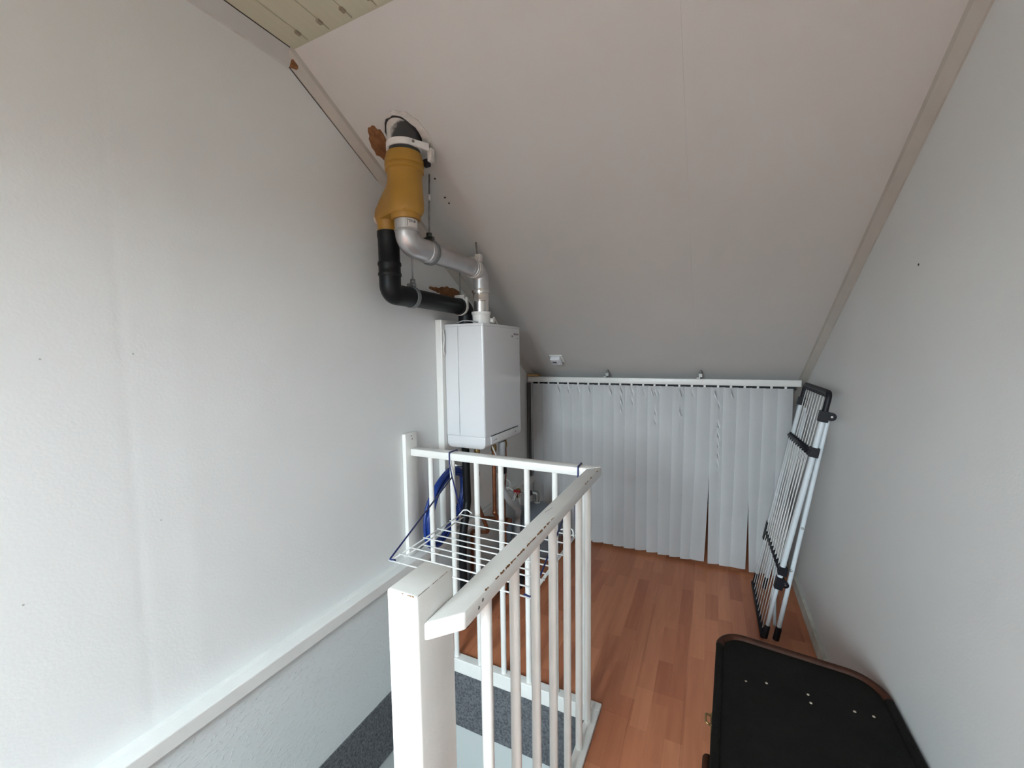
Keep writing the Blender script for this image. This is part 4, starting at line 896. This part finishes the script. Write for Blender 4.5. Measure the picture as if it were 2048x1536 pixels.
bm = new_bm(); sweep(bm, far_ring, 0.0130, 10); obj('leather_piping', bm, LEATHER, lid, smooth=0.9, label='worn brown leather edge')
bm = new_bm(); sweep(bm, [(ring[i].x, ring[i].y, ZT_-0.004) for i in oth], 0.0122, 10); obj('lid_edge', bm, CASE, lid, smooth=0.9)
bm = new_bm(); ring = inset(0.006); sweep(bm, [(p.x, p.y, 0.300) for p in ring], 0.007, 8, closed=True); obj('seam_piping', bm, LEATHER, tk, smooth=0.9)
bm = new_bm(); ring = inset(0.034); sweep(bm, [(p.x, p.y, 0.012) for p in ring], 0.009, 8, closed=True); obj('base_piping', bm, LEATHER, tk, smooth=0.9)
q = new_bm(); lathe(q, (0, 0, 0), [(0, 0.0042), (0.0015, 0.0036), (0.0026, 0.0012)], 10); me_rv = mesh_of('rivet', q, mat('worn_rivet', (0.42, 0.36, 0.28), 0.4, metal=0.5))
for x, y in ((0.118, 1.397), (0.174, 1.412), (0.280, 1.414), (0.281, 1.382), (0.386, 1.399), (0.430, 1.405)):
    o = bpy.data.objects.new('rivet', me_rv); link(o, lid); o.location = Vector((x, y, ZT_+(0.0042 if 0.13 < x < 0.41 else 0.0015)))-root_org(lid)
xl_ = lambda y: 0.014+(0.046-0.014)*(y-0.86)/(1.64-0.86)
yk = 1.225
bm = new_bm(); bx(bm, xl_(yk)-0.010, xl_(yk)+0.006, yk-0.022, yk+0.022, 0.335, 0.408, 0.002, 2); sweep(bm, fillet([(xl_(yk)-0.008, yk-0.016, 0.40), (xl_(yk)-0.022, yk-0.016, 0.405), (xl_(yk)-0.022, yk+0.016, 0.405), (xl_(yk)-0.008, yk+0.016, 0.40)], 0.005, 3), 0.003, 8); obj('clasp', bm, BRASS, tk, label='brass clasp')
bm = new_bm(); sweep(bm, fillet([(xl_(1.14), 1.14, 0.355), (xl_(1.14)-0.016, 1.135, 0.375), (xl_(1.0)-0.016, 0.985, 0.375), (xl_(.98), 0.98, 0.355)], 0.02, 6), 0.009, 10); obj('handle', bm, LEATHER, tk, smooth=0.9)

==========

Except for the pictures, print the data above exactly.

Keep writing the Blender script for this image. This is part 4, starting at line 896. This part finishes the script. Write for Blender 4.5. Measure the picture as if it were 2048x1536 pixels.
bm = new_bm(); sweep(bm, far_ring, 0.0130, 10); obj('leather_piping', bm, LEATHER, lid, smooth=0.9, label='worn brown leather edge')
bm = new_bm(); sweep(bm, [(ring[i].x, ring[i].y, ZT_-0.004) for i in oth], 0.0122, 10); obj('lid_edge', bm, CASE, lid, smooth=0.9)
bm = new_bm(); ring = inset(0.006); sweep(bm, [(p.x, p.y, 0.300) for p in ring], 0.007, 8, closed=True); obj('seam_piping', bm, LEATHER, tk, smooth=0.9)
bm = new_bm(); ring = inset(0.034); sweep(bm, [(p.x, p.y, 0.012) for p in ring], 0.009, 8, closed=True); obj('base_piping', bm, LEATHER, tk, smooth=0.9)
q = new_bm(); lathe(q, (0, 0, 0), [(0, 0.0042), (0.0015, 0.0036), (0.0026, 0.0012)], 10); me_rv = mesh_of('rivet', q, mat('worn_rivet', (0.42, 0.36, 0.28), 0.4, metal=0.5))
for x, y in ((0.118, 1.397), (0.174, 1.412), (0.280, 1.414), (0.281, 1.382), (0.386, 1.399), (0.430, 1.405)):
    o = bpy.data.objects.new('rivet', me_rv); link(o, lid); o.location = Vector((x, y, ZT_+(0.0042 if 0.13 < x < 0.41 else 0.0015)))-root_org(lid)
xl_ = lambda y: 0.014+(0.046-0.014)*(y-0.86)/(1.64-0.86)
yk = 1.225
bm = new_bm(); bx(bm, xl_(yk)-0.010, xl_(yk)+0.006, yk-0.022, yk+0.022, 0.335, 0.408, 0.002, 2); sweep(bm, fillet([(xl_(yk)-0.008, yk-0.016, 0.40), (xl_(yk)-0.022, yk-0.016, 0.405), (xl_(yk)-0.022, yk+0.016, 0.405), (xl_(yk)-0.008, yk+0.016, 0.40)], 0.005, 3), 0.003, 8); obj('clasp', bm, BRASS, tk, label='brass clasp')
bm = new_bm(); sweep(bm, fillet([(xl_(1.14), 1.14, 0.355), (xl_(1.14)-0.016, 1.135, 0.375), (xl_(1.0)-0.016, 0.985, 0.375), (xl_(.98), 0.98, 0.355)], 0.02, 6), 0.009, 10); obj('handle', bm, LEATHER, tk, smooth=0.9)